--- BEGIN DATASET ---

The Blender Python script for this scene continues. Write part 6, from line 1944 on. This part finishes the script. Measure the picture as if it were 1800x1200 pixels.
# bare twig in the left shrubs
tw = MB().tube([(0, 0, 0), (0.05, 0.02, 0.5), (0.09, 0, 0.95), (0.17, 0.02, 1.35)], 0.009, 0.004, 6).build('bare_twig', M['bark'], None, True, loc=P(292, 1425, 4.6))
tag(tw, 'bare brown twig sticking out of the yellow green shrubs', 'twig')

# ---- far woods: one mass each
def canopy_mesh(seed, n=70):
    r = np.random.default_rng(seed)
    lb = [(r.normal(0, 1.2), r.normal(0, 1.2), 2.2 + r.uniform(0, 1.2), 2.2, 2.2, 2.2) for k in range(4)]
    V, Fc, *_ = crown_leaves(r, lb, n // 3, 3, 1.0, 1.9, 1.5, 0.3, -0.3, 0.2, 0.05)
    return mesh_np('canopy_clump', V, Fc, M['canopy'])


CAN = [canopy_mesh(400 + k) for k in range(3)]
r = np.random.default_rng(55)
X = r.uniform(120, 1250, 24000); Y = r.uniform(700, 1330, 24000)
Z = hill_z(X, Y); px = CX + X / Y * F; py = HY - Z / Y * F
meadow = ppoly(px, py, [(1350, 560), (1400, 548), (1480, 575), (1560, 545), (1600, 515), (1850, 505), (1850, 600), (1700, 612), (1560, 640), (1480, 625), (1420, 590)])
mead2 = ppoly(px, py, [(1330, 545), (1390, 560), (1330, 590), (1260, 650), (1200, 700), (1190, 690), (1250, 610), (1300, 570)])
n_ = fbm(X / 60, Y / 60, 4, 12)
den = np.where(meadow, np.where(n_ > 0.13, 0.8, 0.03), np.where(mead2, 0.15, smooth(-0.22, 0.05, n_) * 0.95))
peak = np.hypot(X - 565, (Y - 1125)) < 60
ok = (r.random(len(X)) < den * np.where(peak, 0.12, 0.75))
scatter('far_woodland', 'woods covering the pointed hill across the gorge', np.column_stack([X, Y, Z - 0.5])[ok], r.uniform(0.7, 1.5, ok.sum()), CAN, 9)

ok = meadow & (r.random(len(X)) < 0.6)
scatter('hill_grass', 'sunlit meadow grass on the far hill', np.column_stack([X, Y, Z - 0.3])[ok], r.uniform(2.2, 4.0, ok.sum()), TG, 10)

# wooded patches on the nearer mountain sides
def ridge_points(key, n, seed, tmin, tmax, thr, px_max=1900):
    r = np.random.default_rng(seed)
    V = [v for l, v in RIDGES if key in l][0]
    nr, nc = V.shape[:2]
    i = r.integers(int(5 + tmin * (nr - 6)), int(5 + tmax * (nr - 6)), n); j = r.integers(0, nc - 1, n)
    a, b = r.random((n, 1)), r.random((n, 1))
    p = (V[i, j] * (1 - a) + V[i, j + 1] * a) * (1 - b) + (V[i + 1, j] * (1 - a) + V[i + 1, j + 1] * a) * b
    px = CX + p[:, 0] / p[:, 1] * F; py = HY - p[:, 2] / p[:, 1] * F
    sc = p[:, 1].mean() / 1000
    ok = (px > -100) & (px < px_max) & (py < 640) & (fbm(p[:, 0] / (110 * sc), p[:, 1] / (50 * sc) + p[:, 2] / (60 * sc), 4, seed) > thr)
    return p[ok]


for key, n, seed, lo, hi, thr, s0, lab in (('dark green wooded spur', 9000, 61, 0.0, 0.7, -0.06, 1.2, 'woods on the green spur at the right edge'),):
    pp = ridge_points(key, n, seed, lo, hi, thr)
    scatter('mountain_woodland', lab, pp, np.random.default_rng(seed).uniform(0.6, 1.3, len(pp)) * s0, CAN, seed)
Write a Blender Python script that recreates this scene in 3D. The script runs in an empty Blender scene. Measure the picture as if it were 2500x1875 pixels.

--- END DATASET ---

_TASK_
Write out the whole listing again, exactly as it stands.

_TASK RESPONSE_
The Blender Python script for this scene continues. Write part 6, from line 1944 on. This part finishes the script. Measure the picture as if it were 1800x1200 pixels.
# bare twig in the left shrubs
tw = MB().tube([(0, 0, 0), (0.05, 0.02, 0.5), (0.09, 0, 0.95), (0.17, 0.02, 1.35)], 0.009, 0.004, 6).build('bare_twig', M['bark'], None, True, loc=P(292, 1425, 4.6))
tag(tw, 'bare brown twig sticking out of the yellow green shrubs', 'twig')

# ---- far woods: one mass each
def canopy_mesh(seed, n=70):
    r = np.random.default_rng(seed)
    lb = [(r.normal(0, 1.2), r.normal(0, 1.2), 2.2 + r.uniform(0, 1.2), 2.2, 2.2, 2.2) for k in range(4)]
    V, Fc, *_ = crown_leaves(r, lb, n // 3, 3, 1.0, 1.9, 1.5, 0.3, -0.3, 0.2, 0.05)
    return mesh_np('canopy_clump', V, Fc, M['canopy'])


CAN = [canopy_mesh(400 + k) for k in range(3)]
r = np.random.default_rng(55)
X = r.uniform(120, 1250, 24000); Y = r.uniform(700, 1330, 24000)
Z = hill_z(X, Y); px = CX + X / Y * F; py = HY - Z / Y * F
meadow = ppoly(px, py, [(1350, 560), (1400, 548), (1480, 575), (1560, 545), (1600, 515), (1850, 505), (1850, 600), (1700, 612), (1560, 640), (1480, 625), (1420, 590)])
mead2 = ppoly(px, py, [(1330, 545), (1390, 560), (1330, 590), (1260, 650), (1200, 700), (1190, 690), (1250, 610), (1300, 570)])
n_ = fbm(X / 60, Y / 60, 4, 12)
den = np.where(meadow, np.where(n_ > 0.13, 0.8, 0.03), np.where(mead2, 0.15, smooth(-0.22, 0.05, n_) * 0.95))
peak = np.hypot(X - 565, (Y - 1125)) < 60
ok = (r.random(len(X)) < den * np.where(peak, 0.12, 0.75))
scatter('far_woodland', 'woods covering the pointed hill across the gorge', np.column_stack([X, Y, Z - 0.5])[ok], r.uniform(0.7, 1.5, ok.sum()), CAN, 9)

ok = meadow & (r.random(len(X)) < 0.6)
scatter('hill_grass', 'sunlit meadow grass on the far hill', np.column_stack([X, Y, Z - 0.3])[ok], r.uniform(2.2, 4.0, ok.sum()), TG, 10)

# wooded patches on the nearer mountain sides
def ridge_points(key, n, seed, tmin, tmax, thr, px_max=1900):
    r = np.random.default_rng(seed)
    V = [v for l, v in RIDGES if key in l][0]
    nr, nc = V.shape[:2]
    i = r.integers(int(5 + tmin * (nr - 6)), int(5 + tmax * (nr - 6)), n); j = r.integers(0, nc - 1, n)
    a, b = r.random((n, 1)), r.random((n, 1))
    p = (V[i, j] * (1 - a) + V[i, j + 1] * a) * (1 - b) + (V[i + 1, j] * (1 - a) + V[i + 1, j + 1] * a) * b
    px = CX + p[:, 0] / p[:, 1] * F; py = HY - p[:, 2] / p[:, 1] * F
    sc = p[:, 1].mean() / 1000
    ok = (px > -100) & (px < px_max) & (py < 640) & (fbm(p[:, 0] / (110 * sc), p[:, 1] / (50 * sc) + p[:, 2] / (60 * sc), 4, seed) > thr)
    return p[ok]


for key, n, seed, lo, hi, thr, s0, lab in (('dark green wooded spur', 9000, 61, 0.0, 0.7, -0.06, 1.2, 'woods on the green spur at the right edge'),):
    pp = ridge_points(key, n, seed, lo, hi, thr)
    scatter('mountain_woodland', lab, pp, np.random.default_rng(seed).uniform(0.6, 1.3, len(pp)) * s0, CAN, seed)
Write a Blender Python script that recreates this scene in 3D. The script runs in an empty Blender scene. Measure the picture as if it were 2500x1875 pixels.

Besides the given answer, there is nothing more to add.